Surabaya, MEMANGGIL.CO – Insiden penggerebekan pesta seks sesama jenis yang melibatkan 34 orang di salah satu hotel di Surabaya menuai keprihatinan mendalam dari kalangan legislatif.

Anggota Komisi D DPRD Kota Surabaya, Dr. Zuhrotul Mar’ah, angkat bicara, ia mengungkapkan bahwa peristiwa ini menjadi momentum penting untuk penegakan aturan serta peningkatan edukasi kesehatan dan moral di masyarakat.

"Terkait temuan 34 orang dalam penggerebekan tersebut, kami sangat prihatin. Apalagi ini berkaitan dengan perilaku menyimpang, yakni hubungan laki-laki dengan laki-laki," kata Zuhrotul, Senin (21/10).

Zuhrotul menyoroti aspek kesehatan yang menjadi kekhawatiran utama. Menurutnya, perilaku seksual sesama jenis masuk dalam kategori berisiko tinggi dalam penularan Infeksi Menular Seksual (IMS), termasuk HIV/AIDS.

"Meski sosialisasi tentang HIV/AIDS sudah banyak, perilaku berisiko ini tetap saja terjadi. Fenomena ini seperti gunung es. Yang terlihat mungkin sedikit, tapi di bawahnya bisa jauh lebih banyak," ujar legislator dari Partai Amanat Nasional (PAN).

Kondisi ini, lanjutnya, sangat mengkhawatirkan karena berpotensi meningkatkan prevalensi HIV/AIDS di Surabaya.

Melihat Surabaya sebagai kota jasa yang rentan menjadi tempat berkembangnya perilaku berisiko.Oleh karena itu, Zuhrotul mendesak Pemerintah Kota (Pemkot) Surabaya untuk memperkuat penegakan aturan.

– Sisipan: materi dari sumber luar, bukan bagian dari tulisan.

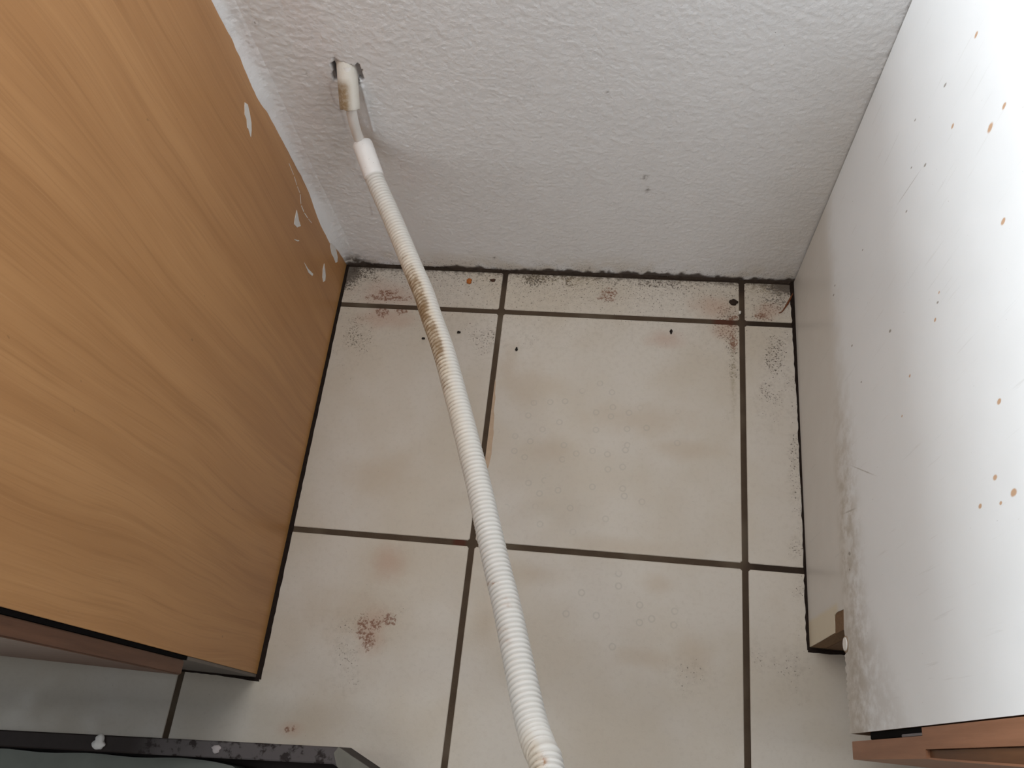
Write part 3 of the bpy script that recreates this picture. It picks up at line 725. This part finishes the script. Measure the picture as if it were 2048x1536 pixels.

"Kami sangat mendukung upaya penertiban terhadap perilaku seksual menyimpang. Namun, penanganan juga harus komprehensif, menyentuh aspek kesehatan dan psikologis," tandasnya.

Ia mengingatkan bahwa banyak dari individu yang terlibat bisa jadi merupakan korban, yang terbentuk kecenderungannya akibat pengalaman masa kecil yang traumatis. Oleh karena itu, pendekatan pembinaan menjadi krusial, bukan sekadar hukuman.

Sebagai solusi jangka panjang, Zuhrotul menekankan pentingnya penguatan ketahanan keluarga sebagai benteng utama dalam membentuk karakter anak.

"Jika keluarga memberikan pendidikan dan perhatian yang baik, anak-anak bisa terhindar dari pengaruh lingkungan negatif," tambahnya.

Selain keluarga, dr.Zuhrotul Mar'ah juga mendorong maksimalisasi peran guru Bimbingan dan Konseling (BK) di lingkungan sekolah (SMP dan SMA). Guru BK dapat menjadi pihak yang memberikan pendampingan dini.

"Jika ada kecenderungan menyimpang, itu masih bisa diarahkan kembali. Jika tidak ditangani, bisa menjerumuskan mereka ke kehidupan yang membahayakan di masa depan," imbuhnya.

Dari sisi keagamaan dan norma, Zuhrotul menegaskan bahwa tidak ada agama di Indonesia yang melegalkan hubungan sesama jenis.

"Di Indonesia, dengan adat ketimuran dan nilai-nilai keagamaan yang kuat, perilaku seperti ini tentu tidak bisa dibenarkan. Tetapi, bukan berarti mereka harus dijauhi, melainkan harus didekati dan dibina," paparnya.

Secara keseluruhan, ia mengajak seluruh pihak untuk bersinergi dalam edukasi dan penanganan, guna memastikan generasi muda tumbuh dengan pemahaman yang benar.

"Intinya, kita mendukung penertiban perilaku seks bebas, terutama sesama jenis. Kita ingin anak-anak paham bahwa itu tidak dibenarkan, baik dari sisi kesehatan, agama, maupun norma sosial," pungkasnya.